Make an exact copy of all the records.

----

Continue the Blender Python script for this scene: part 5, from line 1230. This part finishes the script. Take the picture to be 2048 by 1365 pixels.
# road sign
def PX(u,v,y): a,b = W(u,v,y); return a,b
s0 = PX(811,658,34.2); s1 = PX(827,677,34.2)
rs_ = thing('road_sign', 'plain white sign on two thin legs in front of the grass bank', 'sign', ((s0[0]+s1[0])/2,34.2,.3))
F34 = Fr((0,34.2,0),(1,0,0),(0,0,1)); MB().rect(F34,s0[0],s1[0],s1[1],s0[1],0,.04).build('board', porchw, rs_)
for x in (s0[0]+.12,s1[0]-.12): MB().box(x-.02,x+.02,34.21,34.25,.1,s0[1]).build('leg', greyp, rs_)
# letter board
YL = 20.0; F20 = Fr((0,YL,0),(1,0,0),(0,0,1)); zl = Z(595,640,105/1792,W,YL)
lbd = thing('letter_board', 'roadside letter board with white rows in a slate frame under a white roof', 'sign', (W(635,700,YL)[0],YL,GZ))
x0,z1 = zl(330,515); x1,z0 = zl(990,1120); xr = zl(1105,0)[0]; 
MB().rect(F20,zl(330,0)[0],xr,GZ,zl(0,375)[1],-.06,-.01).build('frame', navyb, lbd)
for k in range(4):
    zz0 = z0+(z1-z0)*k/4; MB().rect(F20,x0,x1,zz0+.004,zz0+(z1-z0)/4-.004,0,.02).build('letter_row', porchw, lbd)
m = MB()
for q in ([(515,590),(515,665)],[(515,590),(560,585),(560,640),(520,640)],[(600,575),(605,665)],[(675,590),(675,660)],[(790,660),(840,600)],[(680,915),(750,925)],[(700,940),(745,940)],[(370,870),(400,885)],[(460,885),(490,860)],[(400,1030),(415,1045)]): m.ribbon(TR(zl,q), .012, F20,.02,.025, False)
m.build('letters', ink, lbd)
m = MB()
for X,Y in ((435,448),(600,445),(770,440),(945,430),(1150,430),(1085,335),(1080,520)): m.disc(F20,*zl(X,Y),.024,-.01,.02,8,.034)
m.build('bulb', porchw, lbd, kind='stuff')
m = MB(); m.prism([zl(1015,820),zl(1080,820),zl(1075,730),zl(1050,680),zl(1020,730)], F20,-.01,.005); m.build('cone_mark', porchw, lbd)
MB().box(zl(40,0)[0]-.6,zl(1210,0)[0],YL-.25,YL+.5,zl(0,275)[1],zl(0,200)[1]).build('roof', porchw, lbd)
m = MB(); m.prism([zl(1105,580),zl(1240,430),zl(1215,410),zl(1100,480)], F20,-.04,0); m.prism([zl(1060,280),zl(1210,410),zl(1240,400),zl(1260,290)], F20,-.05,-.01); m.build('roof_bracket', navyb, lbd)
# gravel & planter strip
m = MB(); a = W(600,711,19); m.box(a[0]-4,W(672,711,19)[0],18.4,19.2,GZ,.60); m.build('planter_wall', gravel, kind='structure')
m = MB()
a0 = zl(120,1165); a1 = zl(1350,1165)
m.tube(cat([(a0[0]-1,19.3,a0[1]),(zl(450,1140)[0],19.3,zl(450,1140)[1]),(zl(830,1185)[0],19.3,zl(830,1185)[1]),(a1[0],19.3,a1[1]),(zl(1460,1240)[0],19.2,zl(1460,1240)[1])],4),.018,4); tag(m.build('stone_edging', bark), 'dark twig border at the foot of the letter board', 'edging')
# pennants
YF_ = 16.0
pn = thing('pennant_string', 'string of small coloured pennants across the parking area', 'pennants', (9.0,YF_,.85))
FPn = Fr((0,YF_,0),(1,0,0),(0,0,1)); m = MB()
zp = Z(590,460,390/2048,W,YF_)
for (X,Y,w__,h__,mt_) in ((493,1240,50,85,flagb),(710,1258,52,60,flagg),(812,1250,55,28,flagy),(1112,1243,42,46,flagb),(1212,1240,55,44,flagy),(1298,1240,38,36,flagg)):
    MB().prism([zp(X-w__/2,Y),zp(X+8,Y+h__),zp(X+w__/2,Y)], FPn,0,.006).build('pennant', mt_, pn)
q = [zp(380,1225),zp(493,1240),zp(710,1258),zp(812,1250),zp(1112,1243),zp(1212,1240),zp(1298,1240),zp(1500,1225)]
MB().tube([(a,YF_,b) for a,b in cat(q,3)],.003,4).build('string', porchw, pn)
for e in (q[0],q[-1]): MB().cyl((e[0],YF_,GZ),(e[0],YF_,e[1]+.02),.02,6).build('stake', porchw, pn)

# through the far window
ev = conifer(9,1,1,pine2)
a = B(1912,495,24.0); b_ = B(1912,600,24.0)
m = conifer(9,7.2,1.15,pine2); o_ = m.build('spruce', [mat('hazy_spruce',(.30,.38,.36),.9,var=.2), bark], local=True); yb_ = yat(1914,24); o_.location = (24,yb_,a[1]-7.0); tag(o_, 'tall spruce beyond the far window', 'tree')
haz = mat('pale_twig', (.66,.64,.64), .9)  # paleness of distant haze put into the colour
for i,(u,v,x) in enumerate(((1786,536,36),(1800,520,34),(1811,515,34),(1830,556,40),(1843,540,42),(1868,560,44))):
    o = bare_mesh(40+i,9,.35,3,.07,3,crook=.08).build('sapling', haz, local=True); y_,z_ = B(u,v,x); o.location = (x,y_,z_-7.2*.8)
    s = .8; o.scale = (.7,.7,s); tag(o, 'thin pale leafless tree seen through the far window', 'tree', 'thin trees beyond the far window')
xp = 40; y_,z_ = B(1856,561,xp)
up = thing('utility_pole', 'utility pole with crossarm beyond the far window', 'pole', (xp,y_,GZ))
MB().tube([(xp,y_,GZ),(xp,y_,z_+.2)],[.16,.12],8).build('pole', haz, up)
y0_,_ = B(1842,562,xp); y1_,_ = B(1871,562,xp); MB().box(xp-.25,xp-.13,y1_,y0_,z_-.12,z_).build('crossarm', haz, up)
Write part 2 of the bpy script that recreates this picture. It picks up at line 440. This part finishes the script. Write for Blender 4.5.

----

THE RESPONSE
Continue the Blender Python script for this scene: part 5, from line 1230. This part finishes the script. Take the picture to be 2048 by 1365 pixels.
# road sign
def PX(u,v,y): a,b = W(u,v,y); return a,b
s0 = PX(811,658,34.2); s1 = PX(827,677,34.2)
rs_ = thing('road_sign', 'plain white sign on two thin legs in front of the grass bank', 'sign', ((s0[0]+s1[0])/2,34.2,.3))
F34 = Fr((0,34.2,0),(1,0,0),(0,0,1)); MB().rect(F34,s0[0],s1[0],s1[1],s0[1],0,.04).build('board', porchw, rs_)
for x in (s0[0]+.12,s1[0]-.12): MB().box(x-.02,x+.02,34.21,34.25,.1,s0[1]).build('leg', greyp, rs_)
# letter board
YL = 20.0; F20 = Fr((0,YL,0),(1,0,0),(0,0,1)); zl = Z(595,640,105/1792,W,YL)
lbd = thing('letter_board', 'roadside letter board with white rows in a slate frame under a white roof', 'sign', (W(635,700,YL)[0],YL,GZ))
x0,z1 = zl(330,515); x1,z0 = zl(990,1120); xr = zl(1105,0)[0]; 
MB().rect(F20,zl(330,0)[0],xr,GZ,zl(0,375)[1],-.06,-.01).build('frame', navyb, lbd)
for k in range(4):
    zz0 = z0+(z1-z0)*k/4; MB().rect(F20,x0,x1,zz0+.004,zz0+(z1-z0)/4-.004,0,.02).build('letter_row', porchw, lbd)
m = MB()
for q in ([(515,590),(515,665)],[(515,590),(560,585),(560,640),(520,640)],[(600,575),(605,665)],[(675,590),(675,660)],[(790,660),(840,600)],[(680,915),(750,925)],[(700,940),(745,940)],[(370,870),(400,885)],[(460,885),(490,860)],[(400,1030),(415,1045)]): m.ribbon(TR(zl,q), .012, F20,.02,.025, False)
m.build('letters', ink, lbd)
m = MB()
for X,Y in ((435,448),(600,445),(770,440),(945,430),(1150,430),(1085,335),(1080,520)): m.disc(F20,*zl(X,Y),.024,-.01,.02,8,.034)
m.build('bulb', porchw, lbd, kind='stuff')
m = MB(); m.prism([zl(1015,820),zl(1080,820),zl(1075,730),zl(1050,680),zl(1020,730)], F20,-.01,.005); m.build('cone_mark', porchw, lbd)
MB().box(zl(40,0)[0]-.6,zl(1210,0)[0],YL-.25,YL+.5,zl(0,275)[1],zl(0,200)[1]).build('roof', porchw, lbd)
m = MB(); m.prism([zl(1105,580),zl(1240,430),zl(1215,410),zl(1100,480)], F20,-.04,0); m.prism([zl(1060,280),zl(1210,410),zl(1240,400),zl(1260,290)], F20,-.05,-.01); m.build('roof_bracket', navyb, lbd)
# gravel & planter strip
m = MB(); a = W(600,711,19); m.box(a[0]-4,W(672,711,19)[0],18.4,19.2,GZ,.60); m.build('planter_wall', gravel, kind='structure')
m = MB()
a0 = zl(120,1165); a1 = zl(1350,1165)
m.tube(cat([(a0[0]-1,19.3,a0[1]),(zl(450,1140)[0],19.3,zl(450,1140)[1]),(zl(830,1185)[0],19.3,zl(830,1185)[1]),(a1[0],19.3,a1[1]),(zl(1460,1240)[0],19.2,zl(1460,1240)[1])],4),.018,4); tag(m.build('stone_edging', bark), 'dark twig border at the foot of the letter board', 'edging')
# pennants
YF_ = 16.0
pn = thing('pennant_string', 'string of small coloured pennants across the parking area', 'pennants', (9.0,YF_,.85))
FPn = Fr((0,YF_,0),(1,0,0),(0,0,1)); m = MB()
zp = Z(590,460,390/2048,W,YF_)
for (X,Y,w__,h__,mt_) in ((493,1240,50,85,flagb),(710,1258,52,60,flagg),(812,1250,55,28,flagy),(1112,1243,42,46,flagb),(1212,1240,55,44,flagy),(1298,1240,38,36,flagg)):
    MB().prism([zp(X-w__/2,Y),zp(X+8,Y+h__),zp(X+w__/2,Y)], FPn,0,.006).build('pennant', mt_, pn)
q = [zp(380,1225),zp(493,1240),zp(710,1258),zp(812,1250),zp(1112,1243),zp(1212,1240),zp(1298,1240),zp(1500,1225)]
MB().tube([(a,YF_,b) for a,b in cat(q,3)],.003,4).build('string', porchw, pn)
for e in (q[0],q[-1]): MB().cyl((e[0],YF_,GZ),(e[0],YF_,e[1]+.02),.02,6).build('stake', porchw, pn)

# through the far window
ev = conifer(9,1,1,pine2)
a = B(1912,495,24.0); b_ = B(1912,600,24.0)
m = conifer(9,7.2,1.15,pine2); o_ = m.build('spruce', [mat('hazy_spruce',(.30,.38,.36),.9,var=.2), bark], local=True); yb_ = yat(1914,24); o_.location = (24,yb_,a[1]-7.0); tag(o_, 'tall spruce beyond the far window', 'tree')
haz = mat('pale_twig', (.66,.64,.64), .9)  # paleness of distant haze put into the colour
for i,(u,v,x) in enumerate(((1786,536,36),(1800,520,34),(1811,515,34),(1830,556,40),(1843,540,42),(1868,560,44))):
    o = bare_mesh(40+i,9,.35,3,.07,3,crook=.08).build('sapling', haz, local=True); y_,z_ = B(u,v,x); o.location = (x,y_,z_-7.2*.8)
    s = .8; o.scale = (.7,.7,s); tag(o, 'thin pale leafless tree seen through the far window', 'tree', 'thin trees beyond the far window')
xp = 40; y_,z_ = B(1856,561,xp)
up = thing('utility_pole', 'utility pole with crossarm beyond the far window', 'pole', (xp,y_,GZ))
MB().tube([(xp,y_,GZ),(xp,y_,z_+.2)],[.16,.12],8).build('pole', haz, up)
y0_,_ = B(1842,562,xp); y1_,_ = B(1871,562,xp); MB().box(xp-.25,xp-.13,y1_,y0_,z_-.12,z_).build('crossarm', haz, up)
Write part 2 of the bpy script that recreates this picture. It picks up at line 440. This part finishes the script. Write for Blender 4.5.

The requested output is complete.